/

L’inconscio gastronomico dell’Italia

Dev’esserci una buona ragione se un adulto su dieci segue l’estroversa Benedetta Rossi che spignatta sul web, oltre al fatto che i video, che inquadrano solamente le mani della protagonista, sono realizzati in maniera tecnicamente impeccabile.

Un motivo ci sarà se un milione di persone ha condiviso la ricetta, visualizzata trentacinque milioni di volte, della sua torta all’ananas a base di frutta sciroppata della lattina e se i suoi libri sono stabilmente tra i quindici più venduti del Paese. Intanto la maggior parte del menu è a base di torte, dolci o salate. E quasi la totalità delle ricette strizza l’occhio al fanciullino intimo dell’osservatore, attratto dal miracolo della trasformazione: la farina lievita, lo zucchero caramella, il formaggio sfrigola.

Non vengono praticamente pubblicati pesce fresco, verdure di stagione, prodotti del mercato. Le materie prime sono industriali, inclini a solidarizzare con chi è convinto che Nutella, frutta in scatola, formaggio spalmabile e biscotti al cioccolato possano assurgere alla dignità di ingredienti. I fritti non mancano, i carboidrati imperano,  le porzioni sono generose e ammiccano all’abbuffata.
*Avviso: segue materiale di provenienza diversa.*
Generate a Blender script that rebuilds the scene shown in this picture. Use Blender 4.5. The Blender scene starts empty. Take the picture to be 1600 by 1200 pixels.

Forse l’Italia, nell’inconscio gastronomico, non ha ancora superato il primo dopoguerra, la fame, l’ansia del piatto vuoto, la privazione dei cibi della festa: burro, uova, zucchero, farina e cioccolato. O forse l’occhio appaga più del palato. Ma il considerare il pesto in vasetto del supermarket un ingrediente di una ricetta solleva dubbi più sul futuro che sul passato della nostra amata cucina.